* begin Source data *

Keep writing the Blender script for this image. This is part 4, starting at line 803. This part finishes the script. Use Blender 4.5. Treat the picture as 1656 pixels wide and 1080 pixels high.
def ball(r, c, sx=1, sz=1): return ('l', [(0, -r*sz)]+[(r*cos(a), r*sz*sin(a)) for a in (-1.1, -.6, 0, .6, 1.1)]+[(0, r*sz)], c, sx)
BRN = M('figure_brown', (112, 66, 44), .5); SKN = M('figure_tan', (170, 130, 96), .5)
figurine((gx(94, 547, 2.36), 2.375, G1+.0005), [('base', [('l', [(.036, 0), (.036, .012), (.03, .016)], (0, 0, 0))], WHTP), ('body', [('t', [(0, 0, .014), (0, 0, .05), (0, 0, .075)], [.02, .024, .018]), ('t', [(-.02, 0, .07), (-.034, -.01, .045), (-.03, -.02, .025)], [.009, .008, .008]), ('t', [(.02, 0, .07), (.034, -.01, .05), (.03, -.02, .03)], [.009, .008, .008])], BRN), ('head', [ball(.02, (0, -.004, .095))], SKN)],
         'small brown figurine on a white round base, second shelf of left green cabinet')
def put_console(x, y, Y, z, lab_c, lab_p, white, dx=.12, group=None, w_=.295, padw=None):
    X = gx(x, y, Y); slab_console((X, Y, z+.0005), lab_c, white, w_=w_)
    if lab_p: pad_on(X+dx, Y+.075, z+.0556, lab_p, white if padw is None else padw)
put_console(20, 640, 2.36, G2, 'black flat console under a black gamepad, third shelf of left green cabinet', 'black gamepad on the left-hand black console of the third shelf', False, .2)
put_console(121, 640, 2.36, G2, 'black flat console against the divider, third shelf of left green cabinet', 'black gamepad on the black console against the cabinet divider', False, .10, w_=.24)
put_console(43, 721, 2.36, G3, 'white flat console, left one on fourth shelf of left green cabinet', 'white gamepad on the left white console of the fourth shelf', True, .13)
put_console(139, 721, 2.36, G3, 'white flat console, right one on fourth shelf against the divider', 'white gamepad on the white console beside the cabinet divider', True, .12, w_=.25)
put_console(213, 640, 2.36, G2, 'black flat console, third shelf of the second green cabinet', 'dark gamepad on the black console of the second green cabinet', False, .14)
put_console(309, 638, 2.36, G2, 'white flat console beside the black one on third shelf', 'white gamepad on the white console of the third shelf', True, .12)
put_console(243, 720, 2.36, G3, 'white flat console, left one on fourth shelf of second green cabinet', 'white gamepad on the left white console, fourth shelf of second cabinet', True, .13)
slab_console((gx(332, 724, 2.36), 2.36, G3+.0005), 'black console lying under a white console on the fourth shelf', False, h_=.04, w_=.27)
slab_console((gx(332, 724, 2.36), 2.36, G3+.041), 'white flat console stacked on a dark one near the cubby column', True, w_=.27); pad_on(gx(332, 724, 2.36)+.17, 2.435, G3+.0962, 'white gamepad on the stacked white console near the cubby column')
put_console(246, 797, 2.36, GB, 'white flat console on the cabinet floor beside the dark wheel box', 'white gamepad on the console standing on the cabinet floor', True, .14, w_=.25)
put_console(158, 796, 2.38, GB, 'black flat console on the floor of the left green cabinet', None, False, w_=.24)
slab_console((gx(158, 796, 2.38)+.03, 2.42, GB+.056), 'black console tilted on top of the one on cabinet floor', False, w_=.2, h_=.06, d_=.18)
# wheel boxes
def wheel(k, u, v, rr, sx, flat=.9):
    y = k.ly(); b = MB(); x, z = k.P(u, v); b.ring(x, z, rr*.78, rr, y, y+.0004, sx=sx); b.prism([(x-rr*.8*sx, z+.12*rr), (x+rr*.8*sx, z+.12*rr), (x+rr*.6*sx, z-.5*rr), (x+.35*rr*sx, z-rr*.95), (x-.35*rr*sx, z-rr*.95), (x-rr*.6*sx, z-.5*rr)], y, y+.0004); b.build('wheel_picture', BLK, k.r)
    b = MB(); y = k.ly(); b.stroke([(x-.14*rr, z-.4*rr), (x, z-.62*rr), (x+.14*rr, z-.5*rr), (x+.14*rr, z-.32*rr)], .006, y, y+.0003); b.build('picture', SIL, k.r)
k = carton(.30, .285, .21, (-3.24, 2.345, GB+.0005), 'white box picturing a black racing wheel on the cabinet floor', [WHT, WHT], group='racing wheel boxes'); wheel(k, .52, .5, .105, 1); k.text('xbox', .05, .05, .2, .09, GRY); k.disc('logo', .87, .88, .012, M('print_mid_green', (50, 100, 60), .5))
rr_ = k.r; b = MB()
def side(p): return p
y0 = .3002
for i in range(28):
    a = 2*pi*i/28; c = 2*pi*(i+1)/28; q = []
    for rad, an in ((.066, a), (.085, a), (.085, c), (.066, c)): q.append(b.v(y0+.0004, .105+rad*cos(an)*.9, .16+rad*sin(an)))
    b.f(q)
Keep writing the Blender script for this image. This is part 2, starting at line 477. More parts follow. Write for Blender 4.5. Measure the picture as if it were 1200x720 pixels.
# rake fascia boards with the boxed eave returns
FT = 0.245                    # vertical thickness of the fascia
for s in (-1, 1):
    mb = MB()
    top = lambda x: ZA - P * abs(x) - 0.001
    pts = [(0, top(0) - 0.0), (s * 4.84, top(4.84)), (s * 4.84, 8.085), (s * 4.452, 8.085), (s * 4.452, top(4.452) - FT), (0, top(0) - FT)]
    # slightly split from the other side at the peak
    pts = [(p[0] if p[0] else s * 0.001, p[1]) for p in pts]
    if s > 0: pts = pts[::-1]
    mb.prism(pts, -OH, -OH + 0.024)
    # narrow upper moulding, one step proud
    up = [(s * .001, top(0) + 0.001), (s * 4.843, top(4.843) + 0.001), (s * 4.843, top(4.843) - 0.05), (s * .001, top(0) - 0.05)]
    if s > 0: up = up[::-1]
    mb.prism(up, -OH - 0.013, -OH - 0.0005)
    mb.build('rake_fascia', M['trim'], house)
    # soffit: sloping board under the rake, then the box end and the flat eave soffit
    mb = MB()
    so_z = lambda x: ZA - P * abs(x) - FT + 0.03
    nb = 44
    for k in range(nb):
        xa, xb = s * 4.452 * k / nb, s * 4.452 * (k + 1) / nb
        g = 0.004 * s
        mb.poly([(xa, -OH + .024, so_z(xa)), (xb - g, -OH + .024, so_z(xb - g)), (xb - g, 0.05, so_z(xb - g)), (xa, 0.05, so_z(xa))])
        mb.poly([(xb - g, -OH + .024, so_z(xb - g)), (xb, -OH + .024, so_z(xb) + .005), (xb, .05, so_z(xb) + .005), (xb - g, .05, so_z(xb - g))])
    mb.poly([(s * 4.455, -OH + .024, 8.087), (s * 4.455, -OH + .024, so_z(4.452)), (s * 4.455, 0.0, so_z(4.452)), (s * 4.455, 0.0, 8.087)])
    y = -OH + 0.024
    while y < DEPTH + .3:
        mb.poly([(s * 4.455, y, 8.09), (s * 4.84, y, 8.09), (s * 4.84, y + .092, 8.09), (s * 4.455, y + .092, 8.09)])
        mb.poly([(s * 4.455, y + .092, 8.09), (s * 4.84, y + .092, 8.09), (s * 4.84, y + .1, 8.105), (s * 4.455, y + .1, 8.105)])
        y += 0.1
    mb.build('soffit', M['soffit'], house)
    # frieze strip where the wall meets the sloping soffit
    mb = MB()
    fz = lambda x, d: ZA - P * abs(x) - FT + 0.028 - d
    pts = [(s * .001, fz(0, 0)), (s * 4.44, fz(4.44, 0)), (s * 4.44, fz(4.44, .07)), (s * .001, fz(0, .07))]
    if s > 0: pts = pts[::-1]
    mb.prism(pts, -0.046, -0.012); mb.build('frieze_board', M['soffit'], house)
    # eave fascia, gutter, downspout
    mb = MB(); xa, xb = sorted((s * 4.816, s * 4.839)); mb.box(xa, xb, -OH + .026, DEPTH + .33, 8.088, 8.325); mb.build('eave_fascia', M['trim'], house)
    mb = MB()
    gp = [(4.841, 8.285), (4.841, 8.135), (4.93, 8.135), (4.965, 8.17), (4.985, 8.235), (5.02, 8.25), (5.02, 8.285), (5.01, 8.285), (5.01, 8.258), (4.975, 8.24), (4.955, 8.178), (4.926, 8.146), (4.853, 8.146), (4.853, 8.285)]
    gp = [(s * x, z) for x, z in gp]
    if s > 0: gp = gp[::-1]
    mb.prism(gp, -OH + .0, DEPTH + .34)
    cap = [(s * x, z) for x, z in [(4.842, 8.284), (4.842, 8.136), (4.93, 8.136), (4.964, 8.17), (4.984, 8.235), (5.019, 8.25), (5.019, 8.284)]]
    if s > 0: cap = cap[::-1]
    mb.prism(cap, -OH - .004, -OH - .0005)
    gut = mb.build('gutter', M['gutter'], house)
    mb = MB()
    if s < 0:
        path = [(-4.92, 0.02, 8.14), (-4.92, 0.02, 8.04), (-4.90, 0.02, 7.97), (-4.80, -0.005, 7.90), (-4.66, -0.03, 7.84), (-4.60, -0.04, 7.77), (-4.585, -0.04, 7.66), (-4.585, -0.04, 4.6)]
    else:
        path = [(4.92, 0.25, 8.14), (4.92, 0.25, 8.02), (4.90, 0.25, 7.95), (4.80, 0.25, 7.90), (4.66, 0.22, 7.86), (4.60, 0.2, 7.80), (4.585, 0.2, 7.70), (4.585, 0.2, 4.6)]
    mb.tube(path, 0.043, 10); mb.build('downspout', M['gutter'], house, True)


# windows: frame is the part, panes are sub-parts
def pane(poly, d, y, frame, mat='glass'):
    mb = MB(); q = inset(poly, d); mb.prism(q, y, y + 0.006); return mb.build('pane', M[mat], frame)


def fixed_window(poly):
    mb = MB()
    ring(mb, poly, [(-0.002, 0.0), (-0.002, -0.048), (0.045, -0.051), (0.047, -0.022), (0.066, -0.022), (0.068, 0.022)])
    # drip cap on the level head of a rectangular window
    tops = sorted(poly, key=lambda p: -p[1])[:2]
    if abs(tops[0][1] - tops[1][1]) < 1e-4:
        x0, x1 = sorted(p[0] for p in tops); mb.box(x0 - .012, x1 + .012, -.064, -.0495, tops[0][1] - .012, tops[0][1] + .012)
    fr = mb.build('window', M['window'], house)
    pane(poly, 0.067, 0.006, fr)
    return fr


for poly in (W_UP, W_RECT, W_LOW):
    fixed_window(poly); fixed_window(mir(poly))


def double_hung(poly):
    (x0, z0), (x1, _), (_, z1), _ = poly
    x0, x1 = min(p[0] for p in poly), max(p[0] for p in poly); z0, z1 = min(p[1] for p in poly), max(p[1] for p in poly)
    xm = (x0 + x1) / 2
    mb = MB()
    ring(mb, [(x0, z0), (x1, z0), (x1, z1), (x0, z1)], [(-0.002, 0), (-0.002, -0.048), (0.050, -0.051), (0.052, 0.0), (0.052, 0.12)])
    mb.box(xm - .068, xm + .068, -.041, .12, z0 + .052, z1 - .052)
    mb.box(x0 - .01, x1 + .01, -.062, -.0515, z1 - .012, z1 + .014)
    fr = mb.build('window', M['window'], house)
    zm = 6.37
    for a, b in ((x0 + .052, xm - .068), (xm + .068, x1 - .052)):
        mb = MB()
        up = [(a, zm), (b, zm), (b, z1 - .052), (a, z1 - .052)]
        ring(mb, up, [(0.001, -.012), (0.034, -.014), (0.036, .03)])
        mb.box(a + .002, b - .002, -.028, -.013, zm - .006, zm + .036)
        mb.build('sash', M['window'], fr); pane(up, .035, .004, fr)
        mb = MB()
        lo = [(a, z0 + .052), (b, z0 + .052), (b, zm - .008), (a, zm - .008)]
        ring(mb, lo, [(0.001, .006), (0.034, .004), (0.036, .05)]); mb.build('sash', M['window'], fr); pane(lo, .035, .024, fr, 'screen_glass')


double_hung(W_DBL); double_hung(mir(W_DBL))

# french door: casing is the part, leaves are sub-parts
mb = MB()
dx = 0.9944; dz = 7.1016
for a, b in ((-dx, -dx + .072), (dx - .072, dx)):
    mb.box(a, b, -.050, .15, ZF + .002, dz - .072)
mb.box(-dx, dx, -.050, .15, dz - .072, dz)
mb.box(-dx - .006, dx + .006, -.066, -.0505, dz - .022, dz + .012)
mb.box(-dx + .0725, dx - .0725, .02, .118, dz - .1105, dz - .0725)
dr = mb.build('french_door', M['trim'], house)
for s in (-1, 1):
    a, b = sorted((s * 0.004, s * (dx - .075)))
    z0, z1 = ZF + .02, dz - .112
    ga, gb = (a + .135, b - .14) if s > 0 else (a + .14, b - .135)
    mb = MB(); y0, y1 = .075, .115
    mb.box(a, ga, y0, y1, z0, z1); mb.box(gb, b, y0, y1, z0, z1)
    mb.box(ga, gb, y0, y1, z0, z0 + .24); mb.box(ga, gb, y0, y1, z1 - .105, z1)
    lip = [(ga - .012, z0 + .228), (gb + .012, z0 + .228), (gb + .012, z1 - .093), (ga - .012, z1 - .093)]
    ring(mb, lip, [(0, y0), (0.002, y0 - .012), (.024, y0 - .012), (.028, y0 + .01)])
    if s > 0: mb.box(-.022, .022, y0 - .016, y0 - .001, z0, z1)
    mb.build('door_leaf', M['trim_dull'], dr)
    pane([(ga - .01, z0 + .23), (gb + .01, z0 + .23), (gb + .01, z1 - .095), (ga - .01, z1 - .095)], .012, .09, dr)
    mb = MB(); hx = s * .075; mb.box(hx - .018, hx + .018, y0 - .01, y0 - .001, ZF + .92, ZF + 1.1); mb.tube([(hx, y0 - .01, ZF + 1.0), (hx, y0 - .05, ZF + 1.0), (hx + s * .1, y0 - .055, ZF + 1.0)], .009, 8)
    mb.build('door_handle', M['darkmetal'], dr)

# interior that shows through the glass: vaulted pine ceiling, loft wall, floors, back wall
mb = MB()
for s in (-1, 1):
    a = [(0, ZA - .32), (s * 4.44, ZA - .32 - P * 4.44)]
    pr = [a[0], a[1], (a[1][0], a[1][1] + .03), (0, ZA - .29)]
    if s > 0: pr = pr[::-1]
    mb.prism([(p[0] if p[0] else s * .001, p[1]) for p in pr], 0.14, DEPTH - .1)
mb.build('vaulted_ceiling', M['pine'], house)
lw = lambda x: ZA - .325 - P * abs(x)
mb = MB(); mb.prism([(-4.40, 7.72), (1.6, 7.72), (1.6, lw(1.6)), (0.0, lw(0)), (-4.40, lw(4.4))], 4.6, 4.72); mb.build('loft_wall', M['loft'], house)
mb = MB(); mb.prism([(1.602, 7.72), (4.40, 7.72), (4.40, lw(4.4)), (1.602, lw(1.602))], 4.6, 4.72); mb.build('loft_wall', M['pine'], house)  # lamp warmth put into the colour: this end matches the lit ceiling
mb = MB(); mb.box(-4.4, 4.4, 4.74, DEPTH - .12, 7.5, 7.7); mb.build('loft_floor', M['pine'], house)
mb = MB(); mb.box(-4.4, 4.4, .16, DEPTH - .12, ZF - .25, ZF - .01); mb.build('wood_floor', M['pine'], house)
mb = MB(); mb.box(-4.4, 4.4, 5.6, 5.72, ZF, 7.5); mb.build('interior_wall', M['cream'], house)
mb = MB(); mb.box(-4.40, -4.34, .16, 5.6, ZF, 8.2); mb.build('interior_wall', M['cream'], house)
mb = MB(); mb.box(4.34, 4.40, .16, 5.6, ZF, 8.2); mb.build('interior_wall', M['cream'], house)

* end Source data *

• **Work to do**:
Filter the entries above down to the lines containing the word "Keep".

• **Output for this exercise**:
Keep writing the Blender script for this image. This is part 4, starting at line 803. This part finishes the script. Use Blender 4.5. Treat the picture as 1656 pixels wide and 1080 pixels high.
Keep writing the Blender script for this image. This is part 2, starting at line 477. More parts follow. Write for Blender 4.5. Measure the picture as if it were 1200x720 pixels.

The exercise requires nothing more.